Arsenal's tour to Indonesia, Japan and Vietnam "is more significant for the club and football's new breed of business-focused executives than for the fans," according to Ben Bland of the FINANCIAL TIMES. Several top EPL sides "are embarking on their biggest ever preseason tours of Asia as they seek alternative revenue streams and commercial deals in what many believe is an under-exploited market." Arsenal "last visited Indonesia" in '83. Fellow Premier League sides Chelsea and Liverpool "are playing exhibition matches in the country for the first time during this summer's off-season," while ManU -- a pioneer in organizing tours of Asia -- is visiting Hong Kong, Japan and Thailand. For more than a decade, "English football clubs have talked up the potential of the vast Asian market." But it is only in the last couple of years that they "have started to take the market seriously and begun to reap the potentially rich rewards." Coventry University professor of sports business Simon Chadwick said, "Up until five years ago, the interest in Asia was fairly superficial. But much has changed since then and now we're approaching a tipping point" (FT, 7/12).

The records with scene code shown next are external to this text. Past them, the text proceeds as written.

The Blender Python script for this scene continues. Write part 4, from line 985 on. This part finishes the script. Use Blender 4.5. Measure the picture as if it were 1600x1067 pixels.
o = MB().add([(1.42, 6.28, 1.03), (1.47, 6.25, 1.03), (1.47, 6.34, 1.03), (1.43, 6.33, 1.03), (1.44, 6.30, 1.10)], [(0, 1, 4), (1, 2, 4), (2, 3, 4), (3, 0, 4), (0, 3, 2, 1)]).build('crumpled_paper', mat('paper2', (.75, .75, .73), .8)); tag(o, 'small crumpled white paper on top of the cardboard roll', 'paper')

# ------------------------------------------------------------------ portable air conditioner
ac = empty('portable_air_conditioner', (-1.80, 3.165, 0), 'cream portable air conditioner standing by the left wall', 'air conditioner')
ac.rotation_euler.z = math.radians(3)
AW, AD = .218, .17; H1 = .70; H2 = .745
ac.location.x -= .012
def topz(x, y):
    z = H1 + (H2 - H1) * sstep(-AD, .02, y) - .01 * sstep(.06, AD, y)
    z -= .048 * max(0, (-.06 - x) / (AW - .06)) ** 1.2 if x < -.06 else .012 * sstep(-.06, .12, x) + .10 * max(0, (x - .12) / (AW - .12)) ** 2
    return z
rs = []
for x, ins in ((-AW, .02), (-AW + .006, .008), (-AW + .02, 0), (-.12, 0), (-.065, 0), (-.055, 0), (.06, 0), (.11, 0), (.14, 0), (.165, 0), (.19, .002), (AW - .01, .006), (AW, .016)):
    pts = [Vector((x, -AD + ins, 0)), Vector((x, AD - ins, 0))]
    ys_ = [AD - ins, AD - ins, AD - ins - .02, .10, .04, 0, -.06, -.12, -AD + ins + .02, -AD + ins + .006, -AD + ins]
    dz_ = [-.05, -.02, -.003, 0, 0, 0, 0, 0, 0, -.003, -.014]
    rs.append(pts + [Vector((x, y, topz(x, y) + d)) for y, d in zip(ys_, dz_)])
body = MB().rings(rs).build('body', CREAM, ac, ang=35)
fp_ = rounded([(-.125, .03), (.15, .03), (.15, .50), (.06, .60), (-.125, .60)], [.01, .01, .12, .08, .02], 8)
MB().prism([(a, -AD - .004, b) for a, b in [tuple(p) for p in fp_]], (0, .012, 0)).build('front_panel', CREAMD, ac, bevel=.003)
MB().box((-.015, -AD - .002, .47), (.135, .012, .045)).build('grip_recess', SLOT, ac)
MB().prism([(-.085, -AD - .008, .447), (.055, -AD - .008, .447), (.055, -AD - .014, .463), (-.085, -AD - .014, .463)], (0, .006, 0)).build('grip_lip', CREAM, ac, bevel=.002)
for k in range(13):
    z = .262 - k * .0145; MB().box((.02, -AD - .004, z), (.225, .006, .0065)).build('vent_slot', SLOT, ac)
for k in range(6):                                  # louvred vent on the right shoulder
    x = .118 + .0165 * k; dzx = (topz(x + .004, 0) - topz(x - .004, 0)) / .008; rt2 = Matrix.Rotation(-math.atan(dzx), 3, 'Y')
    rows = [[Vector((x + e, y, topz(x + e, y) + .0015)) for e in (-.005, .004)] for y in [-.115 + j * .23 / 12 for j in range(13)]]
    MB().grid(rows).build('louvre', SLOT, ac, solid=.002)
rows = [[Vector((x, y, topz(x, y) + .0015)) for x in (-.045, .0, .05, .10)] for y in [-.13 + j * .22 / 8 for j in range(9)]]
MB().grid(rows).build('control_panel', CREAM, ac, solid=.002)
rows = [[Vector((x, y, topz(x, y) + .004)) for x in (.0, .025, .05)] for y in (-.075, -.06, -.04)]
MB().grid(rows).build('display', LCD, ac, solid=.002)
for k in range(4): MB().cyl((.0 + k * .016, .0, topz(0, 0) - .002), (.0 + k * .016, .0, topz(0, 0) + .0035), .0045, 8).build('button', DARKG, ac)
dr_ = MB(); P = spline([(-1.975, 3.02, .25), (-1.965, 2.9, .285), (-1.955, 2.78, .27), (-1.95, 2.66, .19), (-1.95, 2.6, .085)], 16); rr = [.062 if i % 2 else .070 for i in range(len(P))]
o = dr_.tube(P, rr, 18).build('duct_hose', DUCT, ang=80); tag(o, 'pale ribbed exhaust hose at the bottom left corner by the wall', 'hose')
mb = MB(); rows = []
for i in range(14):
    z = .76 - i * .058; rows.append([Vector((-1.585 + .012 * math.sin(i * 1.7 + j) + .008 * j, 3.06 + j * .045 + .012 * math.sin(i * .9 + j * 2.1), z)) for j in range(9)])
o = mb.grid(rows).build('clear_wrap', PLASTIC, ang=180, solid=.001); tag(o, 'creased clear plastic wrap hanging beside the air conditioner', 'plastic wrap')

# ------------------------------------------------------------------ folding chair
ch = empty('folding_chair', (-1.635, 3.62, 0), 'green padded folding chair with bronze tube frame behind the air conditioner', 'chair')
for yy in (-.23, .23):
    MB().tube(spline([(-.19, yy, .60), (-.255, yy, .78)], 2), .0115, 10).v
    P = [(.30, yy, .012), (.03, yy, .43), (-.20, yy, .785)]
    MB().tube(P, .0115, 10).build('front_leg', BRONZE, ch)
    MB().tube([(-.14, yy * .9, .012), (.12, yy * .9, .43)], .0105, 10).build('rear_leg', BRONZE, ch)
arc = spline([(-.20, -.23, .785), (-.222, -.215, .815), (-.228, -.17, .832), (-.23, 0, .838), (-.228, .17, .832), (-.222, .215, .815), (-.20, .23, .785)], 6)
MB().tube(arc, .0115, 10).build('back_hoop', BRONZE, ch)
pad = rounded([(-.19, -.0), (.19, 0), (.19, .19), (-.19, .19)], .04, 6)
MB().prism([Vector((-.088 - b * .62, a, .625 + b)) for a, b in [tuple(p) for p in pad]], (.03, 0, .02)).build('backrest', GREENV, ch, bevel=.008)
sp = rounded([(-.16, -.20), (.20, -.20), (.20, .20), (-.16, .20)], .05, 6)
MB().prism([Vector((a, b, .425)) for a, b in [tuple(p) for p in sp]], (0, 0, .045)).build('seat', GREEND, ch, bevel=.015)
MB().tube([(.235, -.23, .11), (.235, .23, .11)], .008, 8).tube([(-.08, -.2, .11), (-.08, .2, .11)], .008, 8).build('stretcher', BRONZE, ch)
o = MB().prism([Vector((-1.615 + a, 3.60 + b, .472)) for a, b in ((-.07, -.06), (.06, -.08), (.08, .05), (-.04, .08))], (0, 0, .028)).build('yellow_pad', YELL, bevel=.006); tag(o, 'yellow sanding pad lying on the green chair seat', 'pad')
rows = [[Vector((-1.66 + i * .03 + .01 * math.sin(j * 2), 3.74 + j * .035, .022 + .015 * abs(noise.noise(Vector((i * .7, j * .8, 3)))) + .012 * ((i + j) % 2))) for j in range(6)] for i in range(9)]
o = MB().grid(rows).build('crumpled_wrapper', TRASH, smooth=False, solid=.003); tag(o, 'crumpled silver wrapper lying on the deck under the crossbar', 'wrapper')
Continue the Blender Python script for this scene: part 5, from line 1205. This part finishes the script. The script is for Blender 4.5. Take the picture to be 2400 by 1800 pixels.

GLOBAL GAME: In London, Ian Herbert wrote as the top EPL clubs "begin their July exodus into Asia, on tour, they take with them commercial staff who will be involved in a blizzard of activity to ring up the revenues from what are effectively licensing agreements: permission to use the club’s name, which the leading sports business commentator Richard Gillis compares to the way the Olympics and World Cup sell their names." This "is a land grab for the Asian market and United are masters at it." ManU added leading Japan social gaming group Gloops to its sponsorship roster this summer, along with a Mexican bank and an Indonesian financial services outfit: just "three more names for a colourful list of around 40 firms, including an official tyre partner in Indonesia, a soft drinks partner in China, a paint partner, a motorcycle partner in Thailand and more." ManU was "the first to identify that some of these deals could be global and some regional, like the Thai and Indonesian ones, says Gillis, who writes on these subjects at a great site -- unofficialpartner.co.uk." ManU has been "miles ahead of the rest with their commercial mode" (INDEPENDENT, 7/12).